▶ **EXERCISE INSTRUCTIONS**: Each line that follows is to be retyped exactly.

▶ **MATERIAL SUPPLIED**:

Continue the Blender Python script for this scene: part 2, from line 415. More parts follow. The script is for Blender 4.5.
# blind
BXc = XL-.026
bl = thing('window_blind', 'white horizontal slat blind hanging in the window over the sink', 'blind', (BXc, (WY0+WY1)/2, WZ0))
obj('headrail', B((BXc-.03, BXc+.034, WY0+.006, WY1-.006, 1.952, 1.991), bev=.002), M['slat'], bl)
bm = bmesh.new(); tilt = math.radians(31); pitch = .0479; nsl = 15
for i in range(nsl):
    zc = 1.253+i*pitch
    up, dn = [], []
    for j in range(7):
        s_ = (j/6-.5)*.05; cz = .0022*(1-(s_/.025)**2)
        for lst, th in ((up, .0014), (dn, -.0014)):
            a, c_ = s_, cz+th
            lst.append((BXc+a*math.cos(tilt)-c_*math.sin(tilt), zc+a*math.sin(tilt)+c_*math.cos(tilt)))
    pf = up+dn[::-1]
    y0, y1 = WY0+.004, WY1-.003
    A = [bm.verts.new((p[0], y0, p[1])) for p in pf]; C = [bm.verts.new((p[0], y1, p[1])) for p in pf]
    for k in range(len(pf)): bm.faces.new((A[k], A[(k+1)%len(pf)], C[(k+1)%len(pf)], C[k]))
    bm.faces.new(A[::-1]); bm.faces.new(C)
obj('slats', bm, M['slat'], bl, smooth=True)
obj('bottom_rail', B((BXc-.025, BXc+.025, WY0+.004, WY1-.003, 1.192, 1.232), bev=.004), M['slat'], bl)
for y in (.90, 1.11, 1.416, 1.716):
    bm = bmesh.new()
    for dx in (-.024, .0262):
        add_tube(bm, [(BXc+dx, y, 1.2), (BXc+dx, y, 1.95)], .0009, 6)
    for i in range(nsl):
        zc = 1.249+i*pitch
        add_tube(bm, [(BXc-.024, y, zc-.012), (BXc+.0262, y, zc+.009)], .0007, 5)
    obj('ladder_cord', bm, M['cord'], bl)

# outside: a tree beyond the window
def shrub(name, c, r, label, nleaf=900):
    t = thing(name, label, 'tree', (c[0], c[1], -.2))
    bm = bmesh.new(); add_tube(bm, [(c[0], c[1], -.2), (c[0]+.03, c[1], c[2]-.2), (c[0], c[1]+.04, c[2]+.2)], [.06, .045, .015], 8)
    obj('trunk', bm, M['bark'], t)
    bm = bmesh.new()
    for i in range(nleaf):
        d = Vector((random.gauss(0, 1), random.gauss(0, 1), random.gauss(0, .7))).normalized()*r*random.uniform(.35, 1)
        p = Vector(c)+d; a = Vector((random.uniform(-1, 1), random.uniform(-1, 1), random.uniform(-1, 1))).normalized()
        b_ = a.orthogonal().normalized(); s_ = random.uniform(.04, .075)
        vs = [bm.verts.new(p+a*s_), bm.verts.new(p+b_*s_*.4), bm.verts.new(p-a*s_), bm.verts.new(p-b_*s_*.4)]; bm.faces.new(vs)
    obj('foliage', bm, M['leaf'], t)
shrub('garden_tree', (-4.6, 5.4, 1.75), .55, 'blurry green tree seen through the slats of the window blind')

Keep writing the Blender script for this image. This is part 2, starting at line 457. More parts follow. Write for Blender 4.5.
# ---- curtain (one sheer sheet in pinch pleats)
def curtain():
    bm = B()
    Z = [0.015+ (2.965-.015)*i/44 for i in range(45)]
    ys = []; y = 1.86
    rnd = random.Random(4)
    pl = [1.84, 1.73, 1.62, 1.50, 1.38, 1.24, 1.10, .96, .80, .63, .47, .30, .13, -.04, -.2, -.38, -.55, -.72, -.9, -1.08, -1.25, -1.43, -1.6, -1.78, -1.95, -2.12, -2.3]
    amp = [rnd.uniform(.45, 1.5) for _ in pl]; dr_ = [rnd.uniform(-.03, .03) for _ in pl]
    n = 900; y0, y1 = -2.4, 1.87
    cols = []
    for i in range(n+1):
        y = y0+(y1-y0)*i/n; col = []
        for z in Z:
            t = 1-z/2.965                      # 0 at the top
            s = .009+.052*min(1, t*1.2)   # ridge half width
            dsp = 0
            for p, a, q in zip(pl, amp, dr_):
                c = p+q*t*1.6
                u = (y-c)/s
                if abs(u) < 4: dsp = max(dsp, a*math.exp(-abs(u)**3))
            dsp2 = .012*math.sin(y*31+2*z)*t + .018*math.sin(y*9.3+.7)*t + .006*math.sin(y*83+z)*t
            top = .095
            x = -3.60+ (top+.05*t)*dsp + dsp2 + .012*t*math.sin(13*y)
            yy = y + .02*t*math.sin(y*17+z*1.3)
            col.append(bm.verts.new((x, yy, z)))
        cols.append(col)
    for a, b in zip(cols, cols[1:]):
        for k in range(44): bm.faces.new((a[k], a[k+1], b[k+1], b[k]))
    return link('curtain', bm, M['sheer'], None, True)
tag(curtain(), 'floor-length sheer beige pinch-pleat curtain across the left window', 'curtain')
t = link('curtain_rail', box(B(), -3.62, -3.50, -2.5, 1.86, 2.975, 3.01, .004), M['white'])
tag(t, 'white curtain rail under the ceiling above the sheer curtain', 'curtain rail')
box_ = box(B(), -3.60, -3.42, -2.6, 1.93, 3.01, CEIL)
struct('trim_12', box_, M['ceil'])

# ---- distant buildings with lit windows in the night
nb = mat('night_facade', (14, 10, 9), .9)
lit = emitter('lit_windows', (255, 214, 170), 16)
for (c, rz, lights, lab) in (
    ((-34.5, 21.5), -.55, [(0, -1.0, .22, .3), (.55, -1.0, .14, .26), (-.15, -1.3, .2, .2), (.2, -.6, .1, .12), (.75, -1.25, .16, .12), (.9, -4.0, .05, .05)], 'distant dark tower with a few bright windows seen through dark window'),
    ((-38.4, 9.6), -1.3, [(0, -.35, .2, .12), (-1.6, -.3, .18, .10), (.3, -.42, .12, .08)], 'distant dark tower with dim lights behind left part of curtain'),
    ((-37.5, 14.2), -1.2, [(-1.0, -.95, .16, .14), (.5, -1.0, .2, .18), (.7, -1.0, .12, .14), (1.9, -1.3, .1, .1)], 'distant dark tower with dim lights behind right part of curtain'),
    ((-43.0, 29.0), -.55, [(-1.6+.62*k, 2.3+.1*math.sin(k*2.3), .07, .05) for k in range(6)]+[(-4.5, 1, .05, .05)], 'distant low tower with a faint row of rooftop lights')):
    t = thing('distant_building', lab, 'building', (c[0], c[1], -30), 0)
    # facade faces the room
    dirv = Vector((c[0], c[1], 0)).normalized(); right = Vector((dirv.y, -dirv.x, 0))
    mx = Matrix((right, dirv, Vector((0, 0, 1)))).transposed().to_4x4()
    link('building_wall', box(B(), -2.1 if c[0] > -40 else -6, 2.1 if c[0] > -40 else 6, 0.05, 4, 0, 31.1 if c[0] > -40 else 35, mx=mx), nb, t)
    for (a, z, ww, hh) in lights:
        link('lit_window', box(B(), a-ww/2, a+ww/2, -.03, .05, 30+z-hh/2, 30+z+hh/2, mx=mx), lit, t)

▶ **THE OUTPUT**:
Continue the Blender Python script for this scene: part 2, from line 415. More parts follow. The script is for Blender 4.5.
# blind
BXc = XL-.026
bl = thing('window_blind', 'white horizontal slat blind hanging in the window over the sink', 'blind', (BXc, (WY0+WY1)/2, WZ0))
obj('headrail', B((BXc-.03, BXc+.034, WY0+.006, WY1-.006, 1.952, 1.991), bev=.002), M['slat'], bl)
bm = bmesh.new(); tilt = math.radians(31); pitch = .0479; nsl = 15
for i in range(nsl):
    zc = 1.253+i*pitch
    up, dn = [], []
    for j in range(7):
        s_ = (j/6-.5)*.05; cz = .0022*(1-(s_/.025)**2)
        for lst, th in ((up, .0014), (dn, -.0014)):
            a, c_ = s_, cz+th
            lst.append((BXc+a*math.cos(tilt)-c_*math.sin(tilt), zc+a*math.sin(tilt)+c_*math.cos(tilt)))
    pf = up+dn[::-1]
    y0, y1 = WY0+.004, WY1-.003
    A = [bm.verts.new((p[0], y0, p[1])) for p in pf]; C = [bm.verts.new((p[0], y1, p[1])) for p in pf]
    for k in range(len(pf)): bm.faces.new((A[k], A[(k+1)%len(pf)], C[(k+1)%len(pf)], C[k]))
    bm.faces.new(A[::-1]); bm.faces.new(C)
obj('slats', bm, M['slat'], bl, smooth=True)
obj('bottom_rail', B((BXc-.025, BXc+.025, WY0+.004, WY1-.003, 1.192, 1.232), bev=.004), M['slat'], bl)
for y in (.90, 1.11, 1.416, 1.716):
    bm = bmesh.new()
    for dx in (-.024, .0262):
        add_tube(bm, [(BXc+dx, y, 1.2), (BXc+dx, y, 1.95)], .0009, 6)
    for i in range(nsl):
        zc = 1.249+i*pitch
        add_tube(bm, [(BXc-.024, y, zc-.012), (BXc+.0262, y, zc+.009)], .0007, 5)
    obj('ladder_cord', bm, M['cord'], bl)

# outside: a tree beyond the window
def shrub(name, c, r, label, nleaf=900):
    t = thing(name, label, 'tree', (c[0], c[1], -.2))
    bm = bmesh.new(); add_tube(bm, [(c[0], c[1], -.2), (c[0]+.03, c[1], c[2]-.2), (c[0], c[1]+.04, c[2]+.2)], [.06, .045, .015], 8)
    obj('trunk', bm, M['bark'], t)
    bm = bmesh.new()
    for i in range(nleaf):
        d = Vector((random.gauss(0, 1), random.gauss(0, 1), random.gauss(0, .7))).normalized()*r*random.uniform(.35, 1)
        p = Vector(c)+d; a = Vector((random.uniform(-1, 1), random.uniform(-1, 1), random.uniform(-1, 1))).normalized()
        b_ = a.orthogonal().normalized(); s_ = random.uniform(.04, .075)
        vs = [bm.verts.new(p+a*s_), bm.verts.new(p+b_*s_*.4), bm.verts.new(p-a*s_), bm.verts.new(p-b_*s_*.4)]; bm.faces.new(vs)
    obj('foliage', bm, M['leaf'], t)
shrub('garden_tree', (-4.6, 5.4, 1.75), .55, 'blurry green tree seen through the slats of the window blind')

Keep writing the Blender script for this image. This is part 2, starting at line 457. More parts follow. Write for Blender 4.5.
# ---- curtain (one sheer sheet in pinch pleats)
def curtain():
    bm = B()
    Z = [0.015+ (2.965-.015)*i/44 for i in range(45)]
    ys = []; y = 1.86
    rnd = random.Random(4)
    pl = [1.84, 1.73, 1.62, 1.50, 1.38, 1.24, 1.10, .96, .80, .63, .47, .30, .13, -.04, -.2, -.38, -.55, -.72, -.9, -1.08, -1.25, -1.43, -1.6, -1.78, -1.95, -2.12, -2.3]
    amp = [rnd.uniform(.45, 1.5) for _ in pl]; dr_ = [rnd.uniform(-.03, .03) for _ in pl]
    n = 900; y0, y1 = -2.4, 1.87
    cols = []
    for i in range(n+1):
        y = y0+(y1-y0)*i/n; col = []
        for z in Z:
            t = 1-z/2.965                      # 0 at the top
            s = .009+.052*min(1, t*1.2)   # ridge half width
            dsp = 0
            for p, a, q in zip(pl, amp, dr_):
                c = p+q*t*1.6
                u = (y-c)/s
                if abs(u) < 4: dsp = max(dsp, a*math.exp(-abs(u)**3))
            dsp2 = .012*math.sin(y*31+2*z)*t + .018*math.sin(y*9.3+.7)*t + .006*math.sin(y*83+z)*t
            top = .095
            x = -3.60+ (top+.05*t)*dsp + dsp2 + .012*t*math.sin(13*y)
            yy = y + .02*t*math.sin(y*17+z*1.3)
            col.append(bm.verts.new((x, yy, z)))
        cols.append(col)
    for a, b in zip(cols, cols[1:]):
        for k in range(44): bm.faces.new((a[k], a[k+1], b[k+1], b[k]))
    return link('curtain', bm, M['sheer'], None, True)
tag(curtain(), 'floor-length sheer beige pinch-pleat curtain across the left window', 'curtain')
t = link('curtain_rail', box(B(), -3.62, -3.50, -2.5, 1.86, 2.975, 3.01, .004), M['white'])
tag(t, 'white curtain rail under the ceiling above the sheer curtain', 'curtain rail')
box_ = box(B(), -3.60, -3.42, -2.6, 1.93, 3.01, CEIL)
struct('trim_12', box_, M['ceil'])

# ---- distant buildings with lit windows in the night
nb = mat('night_facade', (14, 10, 9), .9)
lit = emitter('lit_windows', (255, 214, 170), 16)
for (c, rz, lights, lab) in (
    ((-34.5, 21.5), -.55, [(0, -1.0, .22, .3), (.55, -1.0, .14, .26), (-.15, -1.3, .2, .2), (.2, -.6, .1, .12), (.75, -1.25, .16, .12), (.9, -4.0, .05, .05)], 'distant dark tower with a few bright windows seen through dark window'),
    ((-38.4, 9.6), -1.3, [(0, -.35, .2, .12), (-1.6, -.3, .18, .10), (.3, -.42, .12, .08)], 'distant dark tower with dim lights behind left part of curtain'),
    ((-37.5, 14.2), -1.2, [(-1.0, -.95, .16, .14), (.5, -1.0, .2, .18), (.7, -1.0, .12, .14), (1.9, -1.3, .1, .1)], 'distant dark tower with dim lights behind right part of curtain'),
    ((-43.0, 29.0), -.55, [(-1.6+.62*k, 2.3+.1*math.sin(k*2.3), .07, .05) for k in range(6)]+[(-4.5, 1, .05, .05)], 'distant low tower with a faint row of rooftop lights')):
    t = thing('distant_building', lab, 'building', (c[0], c[1], -30), 0)
    # facade faces the room
    dirv = Vector((c[0], c[1], 0)).normalized(); right = Vector((dirv.y, -dirv.x, 0))
    mx = Matrix((right, dirv, Vector((0, 0, 1)))).transposed().to_4x4()
    link('building_wall', box(B(), -2.1 if c[0] > -40 else -6, 2.1 if c[0] > -40 else 6, 0.05, 4, 0, 31.1 if c[0] > -40 else 35, mx=mx), nb, t)
    for (a, z, ww, hh) in lights:
        link('lit_window', box(B(), a-ww/2, a+ww/2, -.03, .05, 30+z-hh/2, 30+z+hh/2, mx=mx), lit, t)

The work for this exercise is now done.